*Written exercise*: Exactly as written, write out the lines below from the first to the one containing "COL = scene.collection", inclusive. Pictures do not belong in the copy.

*Data section*:
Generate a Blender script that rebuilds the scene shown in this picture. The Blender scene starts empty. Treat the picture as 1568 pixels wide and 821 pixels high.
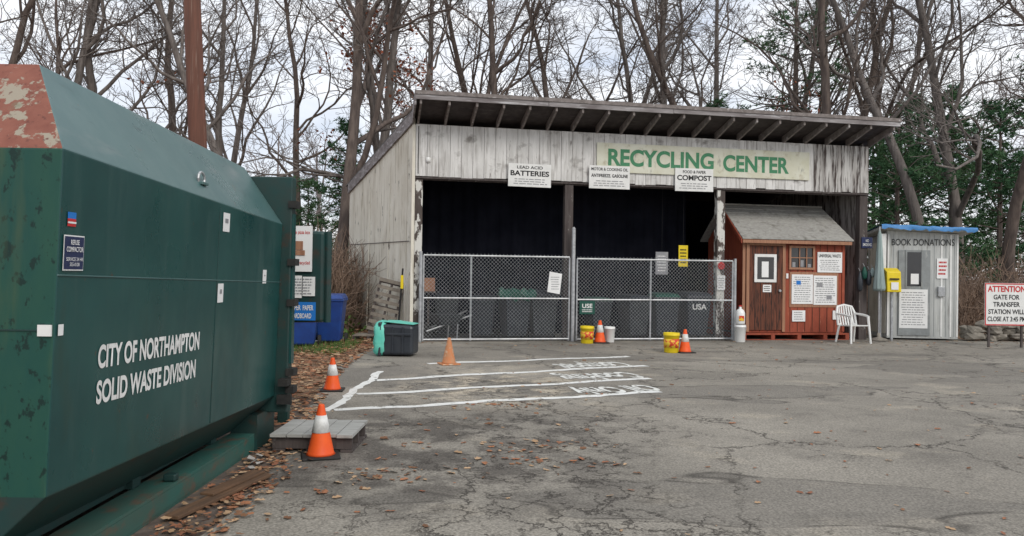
import bpy, bmesh, math, random
from mathutils import Vector, Matrix
R = random.Random(7)
scene = bpy.context.scene
COL = scene.collection

# ---------------------------------------------------------------- materials
def pmat(name, c1, c2=None, scale=5, rough=.8, metal=0, bump=0, stretch=(1,1,1), lo=.35, hi=.65, spec=.3, layers=(), detail=4, rvar=0):
    m = bpy.data.materials.new(name); m.use_nodes = True
    nt = m.node_tree; N = nt.nodes; L = nt.links
    b = N['Principled BSDF']
    b.inputs['Roughness'].default_value = rough
    b.inputs['Metallic'].default_value = metal
    b.inputs['Specular IOR Level'].default_value = spec
    tc = N.new('ShaderNodeTexCoord')
    def noise(sc, st, lo, hi, off=0, a=0, c=1):
        mp = N.new('ShaderNodeMapping'); mp.inputs['Scale'].default_value = st
        mp.inputs['Location'].default_value = (off, off*.7, off*1.3)
        L.new(tc.outputs['Object'], mp.inputs['Vector'])
        n = N.new('ShaderNodeTexNoise'); n.inputs['Scale'].default_value = sc
        n.inputs['Detail'].default_value = detail; n.inputs['Roughness'].default_value = .62
        L.new(mp.outputs[0], n.inputs['Vector'])
        mr = N.new('ShaderNodeMapRange'); mr.inputs[1].default_value = lo; mr.inputs[2].default_value = hi
        mr.inputs[3].default_value = a; mr.inputs[4].default_value = c
        L.new(n.outputs['Fac'], mr.inputs[0])
        return n, mr.outputs[0]
    def mix(a, c, fac):
        x = N.new('ShaderNodeMix'); x.data_type = 'RGBA'
        L.new(fac, x.inputs[0])
        if hasattr(a, 'links'): L.new(a, x.inputs[6])
        else: x.inputs[6].default_value = (*a, 1)
        x.inputs[7].default_value = (*c, 1)
        return x.outputs[2]
    if c2 is None: c2 = tuple(v*.8 for v in c1)
    n, f = noise(scale, stretch, lo, hi)
    col = mix(c1, c2, f)
    for i, (c, sc, st, l, h) in enumerate(layers):
        n2, f2 = noise(sc, st, l, h, 3.1*(i+1))
        col = mix(col, c, f2)
    L.new(col, b.inputs['Base Color'])
    if rvar:
        n3, f3 = noise(2.2, (1,1,.6), .3, .7, 17, rough-rvar, rough+rvar); L.new(f3, b.inputs['Roughness'])
    if bump:
        bp = N.new('ShaderNodeBump'); bp.inputs['Strength'].default_value = bump; bp.inputs['Distance'].default_value = .02
        L.new(n.outputs['Fac'], bp.inputs['Height']); L.new(bp.outputs[0], b.inputs['Normal'])
    return m

M = {}
M['green'] = pmat('green_paint', (.008,.052,.050), (.013,.072,.066), 1.6, .34, 0, .05, spec=.5, rvar=.12,
    layers=[((.026,.078,.072), 7, (1,1,.12), .53, .75), ((.02,.05,.038), 3, (1,1,.3), .6, .8), ((.08,.05,.03), 13, (1,1,.8), .71, .75)])  # first layer: pale vertical streaks, sheen painted into the colour
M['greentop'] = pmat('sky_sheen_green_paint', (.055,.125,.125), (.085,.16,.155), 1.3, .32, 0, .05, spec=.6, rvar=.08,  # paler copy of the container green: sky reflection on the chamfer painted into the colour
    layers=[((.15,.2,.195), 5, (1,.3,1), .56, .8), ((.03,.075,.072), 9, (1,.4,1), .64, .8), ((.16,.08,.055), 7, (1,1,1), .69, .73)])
M['greendark'] = pmat('green_frame_paint', (.01,.045,.042), (.02,.04,.036), 6, .5, spec=.4, layers=[((.05,.035,.025), 5, (1,1,1), .58, .7)])
M['greenrail'] = pmat('green_rail_paint', (.035,.12,.10), (.055,.10,.08), 4, .55, spec=.35, stretch=(1,.5,1), layers=[((.12,.085,.06), 6, (1,.6,1), .53, .66)])
M['greenend'] = pmat('green_worn_paint', (.012,.068,.055), (.02,.08,.055), 5, .45, 0, .1, stretch=(1,1,.4), rvar=.1,
    layers=[((.008,.03,.025), 22, (1,1,.7), .58, .64), ((.07,.10,.05), 5, (1,1,.15), .56, .82)])
M['rustpanel'] = pmat('rusted_panel', (.2,.07,.05), (.26,.1,.07), 8, .75, 0, .3,
    layers=[((.32,.28,.22), 10, (1,1,1), .53, .56), ((.12,.045,.035), 26, (1,1,1), .58, .68), ((.16,.17,.11), 4, (1,1,1), .6, .75)], detail=9)
M['white'] = pmat('white_paint', (.78,.78,.76), (.68,.68,.66), 5, .5)
M['paper'] = pmat('white_paper', (.8,.8,.79), (.74,.74,.73), 3, .6)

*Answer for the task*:
Generate a Blender script that rebuilds the scene shown in this picture. The Blender scene starts empty. Treat the picture as 1568 pixels wide and 821 pixels high.
import bpy, bmesh, math, random
from mathutils import Vector, Matrix
R = random.Random(7)
scene = bpy.context.scene
COL = scene.collection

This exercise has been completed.